BEGIN

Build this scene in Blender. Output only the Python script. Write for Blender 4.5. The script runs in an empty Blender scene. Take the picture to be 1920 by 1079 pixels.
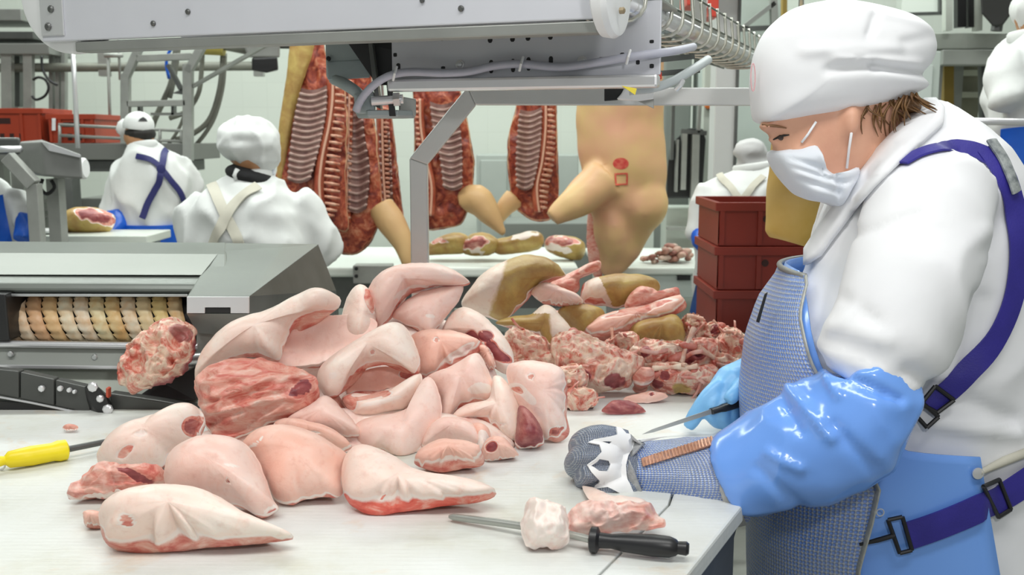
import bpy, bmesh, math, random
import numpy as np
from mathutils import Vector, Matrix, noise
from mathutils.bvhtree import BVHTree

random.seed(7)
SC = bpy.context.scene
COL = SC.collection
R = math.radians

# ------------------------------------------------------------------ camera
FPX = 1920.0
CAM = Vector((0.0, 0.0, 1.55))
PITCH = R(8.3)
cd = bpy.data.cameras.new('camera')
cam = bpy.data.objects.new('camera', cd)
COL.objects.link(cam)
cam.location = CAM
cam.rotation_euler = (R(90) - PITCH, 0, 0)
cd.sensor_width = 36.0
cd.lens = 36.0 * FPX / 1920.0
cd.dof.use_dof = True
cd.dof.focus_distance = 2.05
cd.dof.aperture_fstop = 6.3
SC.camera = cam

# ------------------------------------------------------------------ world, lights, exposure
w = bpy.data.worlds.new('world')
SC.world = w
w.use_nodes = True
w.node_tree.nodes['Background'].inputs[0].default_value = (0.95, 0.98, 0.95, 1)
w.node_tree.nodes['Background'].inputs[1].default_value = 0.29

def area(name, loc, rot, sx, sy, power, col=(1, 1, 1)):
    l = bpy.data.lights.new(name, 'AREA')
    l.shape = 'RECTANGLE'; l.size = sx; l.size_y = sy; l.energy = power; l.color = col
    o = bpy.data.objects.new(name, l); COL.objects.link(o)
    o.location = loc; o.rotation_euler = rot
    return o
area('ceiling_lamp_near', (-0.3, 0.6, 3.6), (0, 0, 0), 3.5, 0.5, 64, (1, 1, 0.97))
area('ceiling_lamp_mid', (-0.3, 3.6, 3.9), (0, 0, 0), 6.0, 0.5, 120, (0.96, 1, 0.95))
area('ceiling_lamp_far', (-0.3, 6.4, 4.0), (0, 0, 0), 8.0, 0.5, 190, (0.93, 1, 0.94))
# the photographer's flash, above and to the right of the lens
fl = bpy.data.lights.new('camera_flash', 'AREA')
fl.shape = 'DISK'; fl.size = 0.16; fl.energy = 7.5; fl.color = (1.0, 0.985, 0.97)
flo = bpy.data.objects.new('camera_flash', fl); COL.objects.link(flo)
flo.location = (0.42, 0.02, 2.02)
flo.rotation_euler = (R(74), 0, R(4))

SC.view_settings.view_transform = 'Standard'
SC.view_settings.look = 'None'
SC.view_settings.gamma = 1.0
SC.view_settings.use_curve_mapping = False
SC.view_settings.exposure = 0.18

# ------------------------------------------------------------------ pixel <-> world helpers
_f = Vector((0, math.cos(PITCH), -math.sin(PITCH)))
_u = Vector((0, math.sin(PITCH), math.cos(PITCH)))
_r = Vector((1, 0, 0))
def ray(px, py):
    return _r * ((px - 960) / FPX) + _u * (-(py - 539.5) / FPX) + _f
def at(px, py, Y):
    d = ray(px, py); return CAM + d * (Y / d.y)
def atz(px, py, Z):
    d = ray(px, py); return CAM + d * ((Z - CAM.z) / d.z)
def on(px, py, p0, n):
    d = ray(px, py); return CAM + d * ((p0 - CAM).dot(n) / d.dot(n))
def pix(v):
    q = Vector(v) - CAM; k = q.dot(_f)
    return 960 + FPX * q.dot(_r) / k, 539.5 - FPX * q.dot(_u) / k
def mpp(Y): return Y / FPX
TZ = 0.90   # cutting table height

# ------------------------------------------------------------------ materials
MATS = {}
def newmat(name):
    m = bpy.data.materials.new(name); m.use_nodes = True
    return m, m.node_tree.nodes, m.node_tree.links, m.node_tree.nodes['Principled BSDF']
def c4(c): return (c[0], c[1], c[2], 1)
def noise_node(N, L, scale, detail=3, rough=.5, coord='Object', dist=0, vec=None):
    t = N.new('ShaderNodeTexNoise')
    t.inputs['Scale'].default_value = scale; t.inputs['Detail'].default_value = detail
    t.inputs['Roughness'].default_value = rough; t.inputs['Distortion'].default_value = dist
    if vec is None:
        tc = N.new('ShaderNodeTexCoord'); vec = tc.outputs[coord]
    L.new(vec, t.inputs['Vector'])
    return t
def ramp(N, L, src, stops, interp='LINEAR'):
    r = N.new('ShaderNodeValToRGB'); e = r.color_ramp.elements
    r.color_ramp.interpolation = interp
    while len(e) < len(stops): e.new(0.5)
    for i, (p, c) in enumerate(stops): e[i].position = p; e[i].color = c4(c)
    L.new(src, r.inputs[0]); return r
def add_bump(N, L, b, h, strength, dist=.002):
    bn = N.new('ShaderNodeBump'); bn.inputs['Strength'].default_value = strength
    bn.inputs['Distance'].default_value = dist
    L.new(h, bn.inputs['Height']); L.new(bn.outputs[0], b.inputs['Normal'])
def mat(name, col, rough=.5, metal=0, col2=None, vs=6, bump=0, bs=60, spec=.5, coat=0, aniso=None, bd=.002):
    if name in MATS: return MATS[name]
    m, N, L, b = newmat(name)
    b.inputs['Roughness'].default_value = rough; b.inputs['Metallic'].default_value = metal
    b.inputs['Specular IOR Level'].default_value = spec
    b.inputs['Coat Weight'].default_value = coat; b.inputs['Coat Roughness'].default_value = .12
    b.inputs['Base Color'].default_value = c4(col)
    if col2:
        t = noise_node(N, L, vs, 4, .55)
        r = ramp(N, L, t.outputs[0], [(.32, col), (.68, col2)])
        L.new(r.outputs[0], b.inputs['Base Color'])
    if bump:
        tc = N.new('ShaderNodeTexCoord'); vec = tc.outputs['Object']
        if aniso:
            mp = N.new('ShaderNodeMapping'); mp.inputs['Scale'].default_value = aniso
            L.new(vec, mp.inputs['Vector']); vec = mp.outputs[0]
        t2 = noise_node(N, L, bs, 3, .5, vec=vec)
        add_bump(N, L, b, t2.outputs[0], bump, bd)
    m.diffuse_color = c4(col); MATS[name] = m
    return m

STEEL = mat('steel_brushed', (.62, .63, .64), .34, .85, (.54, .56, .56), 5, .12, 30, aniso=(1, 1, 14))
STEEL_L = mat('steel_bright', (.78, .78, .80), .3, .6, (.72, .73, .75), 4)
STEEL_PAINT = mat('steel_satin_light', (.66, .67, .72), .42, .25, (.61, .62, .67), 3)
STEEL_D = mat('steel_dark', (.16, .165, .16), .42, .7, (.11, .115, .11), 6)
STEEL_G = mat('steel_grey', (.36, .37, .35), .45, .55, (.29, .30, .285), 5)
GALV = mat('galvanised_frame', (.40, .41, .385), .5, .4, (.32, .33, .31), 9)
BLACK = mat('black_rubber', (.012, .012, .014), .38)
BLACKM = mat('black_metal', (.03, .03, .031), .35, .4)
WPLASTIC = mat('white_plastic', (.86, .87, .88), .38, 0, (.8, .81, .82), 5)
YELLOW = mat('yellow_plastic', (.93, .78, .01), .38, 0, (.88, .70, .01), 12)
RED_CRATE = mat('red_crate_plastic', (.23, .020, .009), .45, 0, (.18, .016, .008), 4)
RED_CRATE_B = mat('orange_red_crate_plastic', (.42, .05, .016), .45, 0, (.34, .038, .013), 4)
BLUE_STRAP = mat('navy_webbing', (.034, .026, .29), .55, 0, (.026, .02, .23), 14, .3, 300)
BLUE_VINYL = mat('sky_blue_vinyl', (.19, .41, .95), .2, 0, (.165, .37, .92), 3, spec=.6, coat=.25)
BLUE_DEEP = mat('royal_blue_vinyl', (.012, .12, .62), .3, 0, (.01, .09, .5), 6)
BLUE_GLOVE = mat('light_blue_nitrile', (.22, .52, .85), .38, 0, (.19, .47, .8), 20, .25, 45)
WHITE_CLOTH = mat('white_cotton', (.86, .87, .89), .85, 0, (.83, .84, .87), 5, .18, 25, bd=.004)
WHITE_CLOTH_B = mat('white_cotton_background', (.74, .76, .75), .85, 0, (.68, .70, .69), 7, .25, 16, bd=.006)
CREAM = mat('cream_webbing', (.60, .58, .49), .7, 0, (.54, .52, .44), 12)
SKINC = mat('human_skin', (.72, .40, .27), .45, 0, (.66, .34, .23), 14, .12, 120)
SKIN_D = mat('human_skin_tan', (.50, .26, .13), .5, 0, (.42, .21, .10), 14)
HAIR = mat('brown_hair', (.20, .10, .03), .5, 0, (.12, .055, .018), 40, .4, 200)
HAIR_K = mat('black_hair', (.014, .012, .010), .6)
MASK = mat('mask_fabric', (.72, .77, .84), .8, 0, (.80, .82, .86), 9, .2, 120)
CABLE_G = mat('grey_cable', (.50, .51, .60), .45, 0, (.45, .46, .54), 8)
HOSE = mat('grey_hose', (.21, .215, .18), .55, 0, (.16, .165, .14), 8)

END

#### [Task requirements]
Show the lines that mention the word "scene".

#### [Task solution]
Build this scene in Blender. Output only the Python script. Write for Blender 4.5. The script runs in an empty Blender scene. Take the picture to be 1920 by 1079 pixels.
SC = bpy.context.scene